Hete aquí que vas con tu aguada sonrisa y tu empapado vestido sobre un tuk-tuk cuando lo ves. Está a un costado del camino y es taaaaaan mono. «Stop!», le gritas al chofer del tuk-tuk quien frena en seco. Acto seguido se gira y te pregunta: «what?». «Monkey», le dices y le señalas con tu húmedo índice. El señor te obsequia una peculiar mirada pues no puede creer que lo hayas hecho frenar por un mono. Ahora bien: ¿cómo le explicas a este señor nacido en Camboya que ni por las calles de Madrid ni por las de Buenos Aires se ven monos a mansalva como en este sitio? ¿Cómo le explicas que a ti no solo te gustan mucho los gatos, sino también los perros, los caballos, las llamas, los carpinchos, los dromedarios, los elefantes y etcs varios que no quieres aburrir detallando los animales que te gustan que resumidamente son todos? No le explicas nada, simplemente tú sacas de tu mochila un racimo de pequeños plátanos y consigues tu propósito: el mono en seguida se acerca. Y no solo él, también se acerca su señora mona, sus hijos monos, su suegra mona, su tía abuela mona y su primo mono que vino de visita a pasar el fin de semana. En 0,03 segundos estás rodeada por quince monos. El tuktukero (palabra que tu amable lector no encontrará en la RAE en caso de ir allí a buscarla, que luego no diga que no se le avisó) grita: «Bad monkey! Monkey break!». «¿Cómo le pueden parecer malos los monos? ¿Qué van a romper con lo lindos que son?», te preguntas. «Out tuk-tuk! Out!», te grita el conductor. «Monkey break!». No comprendes a qué se debe su reacción, pero rápidamente tu racimo de plátanos y tu cuerpito transpirado-hasta-el-upite os bajáis del vehículo y empezáis a interactuar con los monos. Le das un platanito a uno, otro a otro, uno a un monito bebé y así hasta que en menos de cinco minutos los monos te dejan sin un solo plátano. Entonces vuelves al tuk-tuk bajo la mirada poco simpática de su conductor. Y en el momento en el que te subes, se suben los quince monos contigo. Como tú no hablas macaco todavía no consigues que entiendan que no tienes más comida. Los quince monos te miran fijo y no parece que tengan intención alguna de bajarse del transporte hasta que les convides otro tentempié. «Bad monkey! Monkey break!», te vuelve a gritar el tuktukero y comprendes: los monitos se agarran con las filosas uñitas de sus patitas a los asientos dejando unos agujeritos de tamaño considerable.
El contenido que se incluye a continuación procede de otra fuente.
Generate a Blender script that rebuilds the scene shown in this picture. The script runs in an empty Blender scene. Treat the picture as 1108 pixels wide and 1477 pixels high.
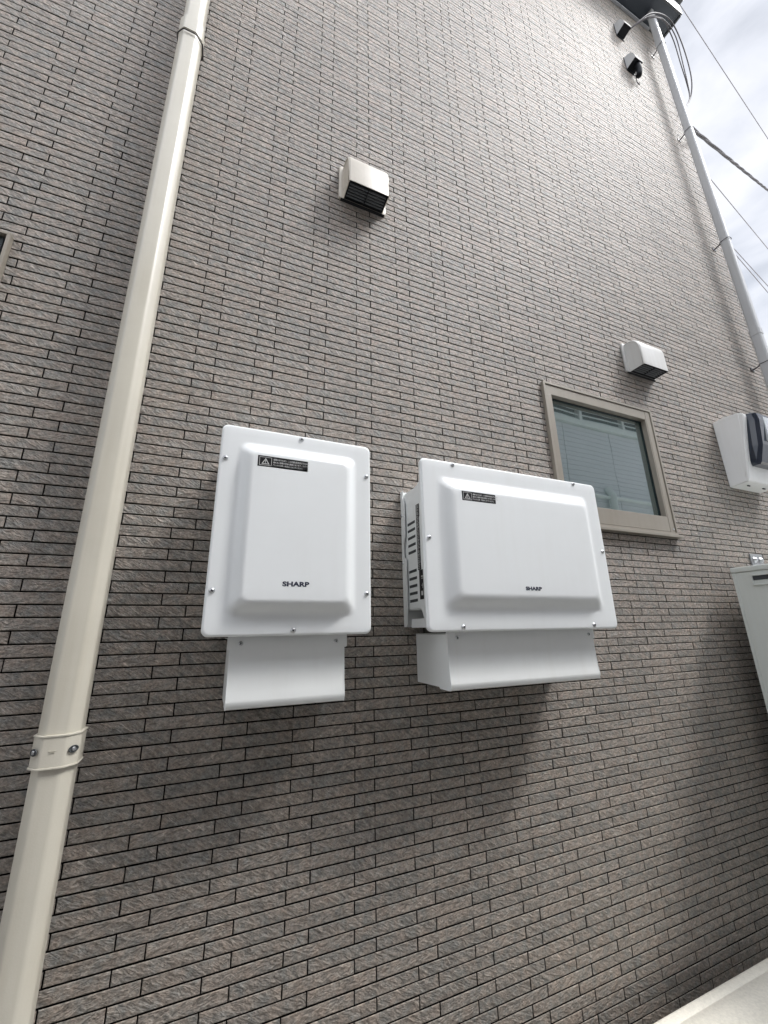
import bpy, bmesh, math, random
from mathutils import Vector, Matrix
random.seed(7)
S = bpy.context.scene
COL = S.collection
CZ = 1.6                       # eye height above the ground
D = 0.9313                     # distance of the camera from the tiled wall (plane y = 0)

# ------------------------------------------------------------------ camera
cam = bpy.data.objects.new('camera', bpy.data.cameras.new('camera'))
COL.objects.link(cam)
Rr, Ru, Rf = Vector((0.9212283, -0.3886557, -0.0168852)), Vector((-0.0944163, -0.2654792, 0.9594823)), Vector((0.3773910, 0.8823080, 0.2812624))
M = Matrix((Rr, Ru, -Rf)).transposed().to_4x4()
M.translation = (0, -D, CZ)
cam.matrix_world = M
cam.data.sensor_fit = 'VERTICAL'
cam.data.sensor_height = 36.0
cam.data.lens = 14.16
cam.data.clip_start = 0.02
cam.data.clip_end = 500
S.camera = cam

# ------------------------------------------------------------------ sky
SUN_DIR = Vector((1.55, -1.0, 2.6)).normalized()
elev = math.asin(SUN_DIR.z)
azim = math.atan2(SUN_DIR.x, SUN_DIR.y)
world = bpy.data.worlds.new('World'); S.world = world
world.use_nodes = True
nt = world.node_tree; nt.nodes.clear()
def N(nt, typ, **kw):
    n = nt.nodes.new(typ)
    for k, v in kw.items():
        if hasattr(n, k): setattr(n, k, v)
    return n
def L(nt, a, b): nt.links.new(a, b)
out = N(nt, 'ShaderNodeOutputWorld'); bg = N(nt, 'ShaderNodeBackground'); bg.inputs[1].default_value = 0.1
sky = N(nt, 'ShaderNodeTexSky', sky_type='NISHITA', sun_disc=False)
sky.sun_elevation = elev; sky.sun_rotation = azim
sky.dust_density = 2.0
tc = N(nt, 'ShaderNodeTexCoord')
mp = N(nt, 'ShaderNodeMapping'); mp.inputs['Scale'].default_value = (1.6, 1.6, 3.2)
mp.inputs['Rotation'].default_value = (0.3, 0.5, 0.4)
L(nt, tc.outputs['Generated'], mp.inputs[0])
n1 = N(nt, 'ShaderNodeTexNoise'); n1.inputs['Scale'].default_value = 3.4; n1.inputs['Detail'].default_value = 6; n1.inputs['Roughness'].default_value = .5; n1.inputs['Distortion'].default_value = .35
L(nt, mp.outputs[0], n1.inputs[0])
rp = N(nt, 'ShaderNodeValToRGB')
e = rp.color_ramp.elements
e[0].position = .38; e[0].color = (.60, .63, .69, 1)
e[1].position = .62; e[1].color = (.92, .93, .955, 1)
x = rp.color_ramp.elements.new(.5); x.color = (.765, .79, .85, 1)
L(nt, n1.outputs[0], rp.inputs[0])
# the cloud deck is brighter towards the veiled sun
dotn = N(nt, 'ShaderNodeVectorMath', operation='DOT_PRODUCT'); dotn.inputs[1].default_value = SUN_DIR
L(nt, tc.outputs['Generated'], dotn.inputs[0])
mr = N(nt, 'ShaderNodeMapRange', interpolation_type='SMOOTHSTEP'); mr.inputs[1].default_value = .90; mr.inputs[2].default_value = 1.0; mr.inputs[3].default_value = 5.25; mr.inputs[4].default_value = 24.0
L(nt, dotn.outputs['Value'], mr.inputs[0])
sc = N(nt, 'ShaderNodeVectorMath', operation='SCALE'); L(nt, rp.outputs[0], sc.inputs[0]); 
dots = N(nt, 'ShaderNodeVectorMath', operation='DOT_PRODUCT'); dots.inputs[1].default_value = Vector((-.30, -.85, .42)).normalized()
L(nt, tc.outputs['Generated'], dots.inputs[0])                    # added brightening of the unseen sky, to fill the shaded sides
ms_ = N(nt, 'ShaderNodeMapRange', interpolation_type='SMOOTHSTEP'); ms_.inputs[1].default_value = .0; ms_.inputs[2].default_value = 1.0; ms_.inputs[3].default_value = 1.0; ms_.inputs[4].default_value = 3.3
L(nt, dots.outputs['Value'], ms_.inputs[0])
mm_ = N(nt, 'ShaderNodeMath', operation='MULTIPLY'); L(nt, mr.outputs[0], mm_.inputs[0]); L(nt, ms_.outputs[0], mm_.inputs[1])
L(nt, mm_.outputs[0], sc.inputs['Scale'])
mx = N(nt, 'ShaderNodeMixRGB'); mx.inputs[0].default_value = .9
L(nt, sky.outputs[0], mx.inputs[1]); L(nt, sc.outputs[0], mx.inputs[2])
L(nt, mx.outputs[0], bg.inputs[0]); L(nt, bg.outputs[0], out.inputs[0])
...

Sabio hombre el camboyano que te conducirá a lo largo y a lo ancho de los Templos de Angkor durante el resto del día. No solo consigue que los monos se bajen del tuk-tuk cuando están a punto de comerte a ti cual exquisito plátano maduro y sudado al ver que no les ofreces otro refrigerio, sino que lo que los monos rompieron con sus uñas es una funda que puso en el asiento en el momento en el que te bajaste del tuk-tuk para sociabilizar con ellos. Funda que por supuesto le pagas y que te cuesta unos pocos rieles camboyanos.